SHORT EXERCISE :: Find each line containing the string "scene". Copy it.

-*-*-

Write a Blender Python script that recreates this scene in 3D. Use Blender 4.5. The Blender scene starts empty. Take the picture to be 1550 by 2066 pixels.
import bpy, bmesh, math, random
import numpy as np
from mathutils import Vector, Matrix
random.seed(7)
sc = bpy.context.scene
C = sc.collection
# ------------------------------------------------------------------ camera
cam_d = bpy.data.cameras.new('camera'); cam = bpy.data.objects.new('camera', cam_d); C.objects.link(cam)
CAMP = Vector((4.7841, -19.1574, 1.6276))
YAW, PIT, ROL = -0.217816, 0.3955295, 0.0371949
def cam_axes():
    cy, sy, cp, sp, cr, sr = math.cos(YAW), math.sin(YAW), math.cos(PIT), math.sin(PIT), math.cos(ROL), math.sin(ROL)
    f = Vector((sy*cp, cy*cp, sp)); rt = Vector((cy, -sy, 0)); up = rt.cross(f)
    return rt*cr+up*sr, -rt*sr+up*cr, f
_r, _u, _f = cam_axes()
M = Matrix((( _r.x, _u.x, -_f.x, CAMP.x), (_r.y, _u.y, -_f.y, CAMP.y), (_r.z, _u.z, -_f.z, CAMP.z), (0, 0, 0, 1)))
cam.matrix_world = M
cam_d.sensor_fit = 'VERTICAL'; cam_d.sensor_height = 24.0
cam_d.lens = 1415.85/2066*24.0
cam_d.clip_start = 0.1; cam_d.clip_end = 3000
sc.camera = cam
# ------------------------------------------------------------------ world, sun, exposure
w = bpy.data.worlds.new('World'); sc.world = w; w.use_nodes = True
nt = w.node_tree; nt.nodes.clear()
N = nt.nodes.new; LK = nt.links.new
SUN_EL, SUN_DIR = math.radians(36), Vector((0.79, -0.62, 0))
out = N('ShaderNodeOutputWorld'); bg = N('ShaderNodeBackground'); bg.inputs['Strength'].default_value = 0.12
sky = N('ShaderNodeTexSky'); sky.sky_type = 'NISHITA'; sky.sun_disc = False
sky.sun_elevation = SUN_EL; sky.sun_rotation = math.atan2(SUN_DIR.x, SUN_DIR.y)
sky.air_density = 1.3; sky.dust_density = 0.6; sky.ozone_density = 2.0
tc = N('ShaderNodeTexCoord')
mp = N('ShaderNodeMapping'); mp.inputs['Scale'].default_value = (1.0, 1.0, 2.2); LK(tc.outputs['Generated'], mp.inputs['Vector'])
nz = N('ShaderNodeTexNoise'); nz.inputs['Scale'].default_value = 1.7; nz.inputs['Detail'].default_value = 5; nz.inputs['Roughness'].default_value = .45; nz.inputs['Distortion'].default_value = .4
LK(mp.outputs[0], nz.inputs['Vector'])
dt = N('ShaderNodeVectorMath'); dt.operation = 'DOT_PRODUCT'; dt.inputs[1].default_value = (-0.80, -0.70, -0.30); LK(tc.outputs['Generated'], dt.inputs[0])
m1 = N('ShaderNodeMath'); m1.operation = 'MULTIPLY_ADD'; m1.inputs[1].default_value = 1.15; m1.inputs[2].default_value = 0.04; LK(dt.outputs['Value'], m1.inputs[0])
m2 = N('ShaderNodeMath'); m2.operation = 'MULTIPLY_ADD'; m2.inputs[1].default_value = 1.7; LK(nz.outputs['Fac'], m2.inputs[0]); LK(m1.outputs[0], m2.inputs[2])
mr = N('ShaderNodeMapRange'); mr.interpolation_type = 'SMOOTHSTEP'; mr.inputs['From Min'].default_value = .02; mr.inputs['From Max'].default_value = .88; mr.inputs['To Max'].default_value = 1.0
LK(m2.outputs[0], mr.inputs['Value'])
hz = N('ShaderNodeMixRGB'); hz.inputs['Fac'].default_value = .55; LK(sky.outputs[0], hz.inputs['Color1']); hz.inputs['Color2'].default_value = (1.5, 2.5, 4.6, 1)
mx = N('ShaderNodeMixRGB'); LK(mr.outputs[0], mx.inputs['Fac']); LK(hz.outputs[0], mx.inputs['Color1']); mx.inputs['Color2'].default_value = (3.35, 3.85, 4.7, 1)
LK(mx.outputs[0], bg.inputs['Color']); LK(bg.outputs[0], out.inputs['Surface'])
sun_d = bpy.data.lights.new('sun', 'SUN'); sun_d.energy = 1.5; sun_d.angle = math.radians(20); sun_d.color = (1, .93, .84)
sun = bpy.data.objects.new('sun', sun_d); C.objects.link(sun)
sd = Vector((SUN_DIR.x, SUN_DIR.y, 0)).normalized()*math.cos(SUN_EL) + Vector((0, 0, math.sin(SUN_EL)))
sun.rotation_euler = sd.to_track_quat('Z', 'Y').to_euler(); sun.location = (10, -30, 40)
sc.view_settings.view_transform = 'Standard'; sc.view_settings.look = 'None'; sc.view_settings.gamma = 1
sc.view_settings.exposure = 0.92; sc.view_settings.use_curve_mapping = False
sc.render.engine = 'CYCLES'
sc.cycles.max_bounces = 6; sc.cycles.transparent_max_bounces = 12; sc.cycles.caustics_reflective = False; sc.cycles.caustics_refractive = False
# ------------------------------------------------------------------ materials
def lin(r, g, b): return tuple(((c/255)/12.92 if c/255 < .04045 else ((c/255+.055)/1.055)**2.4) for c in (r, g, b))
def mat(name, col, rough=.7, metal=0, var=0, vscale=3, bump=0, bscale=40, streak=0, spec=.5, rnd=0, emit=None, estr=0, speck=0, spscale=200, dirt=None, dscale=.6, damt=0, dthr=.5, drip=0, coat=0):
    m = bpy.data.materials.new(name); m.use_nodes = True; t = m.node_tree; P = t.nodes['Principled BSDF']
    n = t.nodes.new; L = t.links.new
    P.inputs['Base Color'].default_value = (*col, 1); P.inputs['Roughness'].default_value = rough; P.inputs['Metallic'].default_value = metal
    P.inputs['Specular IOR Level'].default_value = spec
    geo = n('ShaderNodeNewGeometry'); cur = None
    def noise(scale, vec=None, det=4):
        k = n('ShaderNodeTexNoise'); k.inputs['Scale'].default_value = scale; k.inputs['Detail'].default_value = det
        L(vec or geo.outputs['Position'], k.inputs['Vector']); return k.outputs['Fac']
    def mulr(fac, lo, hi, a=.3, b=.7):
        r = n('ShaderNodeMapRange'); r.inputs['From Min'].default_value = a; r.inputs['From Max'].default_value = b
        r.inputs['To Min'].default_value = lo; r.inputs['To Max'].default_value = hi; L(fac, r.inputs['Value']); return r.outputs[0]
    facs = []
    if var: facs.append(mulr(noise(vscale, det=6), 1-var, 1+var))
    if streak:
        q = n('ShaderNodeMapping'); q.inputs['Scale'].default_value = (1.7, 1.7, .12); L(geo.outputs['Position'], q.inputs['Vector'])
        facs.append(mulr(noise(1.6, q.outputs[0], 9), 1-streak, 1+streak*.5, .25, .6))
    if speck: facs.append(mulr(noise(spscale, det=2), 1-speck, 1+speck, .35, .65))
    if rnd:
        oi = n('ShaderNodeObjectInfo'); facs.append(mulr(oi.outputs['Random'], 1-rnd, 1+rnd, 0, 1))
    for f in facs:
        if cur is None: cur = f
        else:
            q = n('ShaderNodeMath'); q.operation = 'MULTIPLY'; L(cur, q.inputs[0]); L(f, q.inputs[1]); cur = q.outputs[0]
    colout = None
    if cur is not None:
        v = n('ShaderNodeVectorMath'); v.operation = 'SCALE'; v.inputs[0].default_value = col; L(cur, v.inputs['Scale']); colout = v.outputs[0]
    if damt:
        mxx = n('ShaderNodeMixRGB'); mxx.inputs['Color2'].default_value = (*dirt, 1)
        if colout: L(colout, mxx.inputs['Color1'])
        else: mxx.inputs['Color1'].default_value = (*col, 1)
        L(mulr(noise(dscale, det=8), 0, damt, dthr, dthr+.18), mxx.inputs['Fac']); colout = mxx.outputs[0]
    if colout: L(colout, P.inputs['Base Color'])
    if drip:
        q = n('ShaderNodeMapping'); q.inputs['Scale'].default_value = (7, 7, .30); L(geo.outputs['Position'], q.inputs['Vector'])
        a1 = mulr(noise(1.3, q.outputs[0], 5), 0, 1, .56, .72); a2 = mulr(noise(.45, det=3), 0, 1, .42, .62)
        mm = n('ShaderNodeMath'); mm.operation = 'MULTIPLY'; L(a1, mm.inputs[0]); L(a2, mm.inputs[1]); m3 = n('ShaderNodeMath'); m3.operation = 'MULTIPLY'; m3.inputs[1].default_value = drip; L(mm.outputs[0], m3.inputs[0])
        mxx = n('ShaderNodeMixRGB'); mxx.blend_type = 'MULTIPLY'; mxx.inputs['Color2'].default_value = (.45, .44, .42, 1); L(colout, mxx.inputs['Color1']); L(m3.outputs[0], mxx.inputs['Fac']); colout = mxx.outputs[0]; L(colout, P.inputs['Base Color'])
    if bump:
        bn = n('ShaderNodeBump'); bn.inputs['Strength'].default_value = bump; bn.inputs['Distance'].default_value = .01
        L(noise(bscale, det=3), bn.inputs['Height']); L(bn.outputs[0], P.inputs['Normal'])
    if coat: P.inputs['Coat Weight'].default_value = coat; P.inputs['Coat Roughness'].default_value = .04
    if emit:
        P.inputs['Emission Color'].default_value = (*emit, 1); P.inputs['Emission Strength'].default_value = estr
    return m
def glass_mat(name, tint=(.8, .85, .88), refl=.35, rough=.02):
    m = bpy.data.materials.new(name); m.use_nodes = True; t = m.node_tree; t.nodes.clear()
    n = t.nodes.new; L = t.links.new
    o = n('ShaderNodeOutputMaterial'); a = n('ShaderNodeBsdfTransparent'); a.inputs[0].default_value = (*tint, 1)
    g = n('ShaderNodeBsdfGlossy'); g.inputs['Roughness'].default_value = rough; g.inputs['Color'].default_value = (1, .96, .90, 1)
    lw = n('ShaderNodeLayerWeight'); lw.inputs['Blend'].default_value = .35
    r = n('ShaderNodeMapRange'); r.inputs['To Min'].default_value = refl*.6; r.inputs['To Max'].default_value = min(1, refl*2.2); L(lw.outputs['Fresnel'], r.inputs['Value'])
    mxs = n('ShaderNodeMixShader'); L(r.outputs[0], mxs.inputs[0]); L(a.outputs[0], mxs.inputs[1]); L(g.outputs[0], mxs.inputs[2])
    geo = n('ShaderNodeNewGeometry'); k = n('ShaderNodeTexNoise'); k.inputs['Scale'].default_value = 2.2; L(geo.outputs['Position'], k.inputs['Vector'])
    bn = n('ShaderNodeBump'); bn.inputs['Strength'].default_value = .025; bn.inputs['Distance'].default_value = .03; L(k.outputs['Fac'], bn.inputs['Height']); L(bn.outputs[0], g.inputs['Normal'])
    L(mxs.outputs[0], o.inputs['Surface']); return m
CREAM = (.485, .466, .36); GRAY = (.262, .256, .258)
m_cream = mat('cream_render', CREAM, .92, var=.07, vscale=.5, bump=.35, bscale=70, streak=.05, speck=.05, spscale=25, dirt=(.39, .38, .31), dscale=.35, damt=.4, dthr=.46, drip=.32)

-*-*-

PROBLEM SOLUTION ::
Write a Blender Python script that recreates this scene in 3D. Use Blender 4.5. The Blender scene starts empty. Take the picture to be 1550 by 2066 pixels.
sc = bpy.context.scene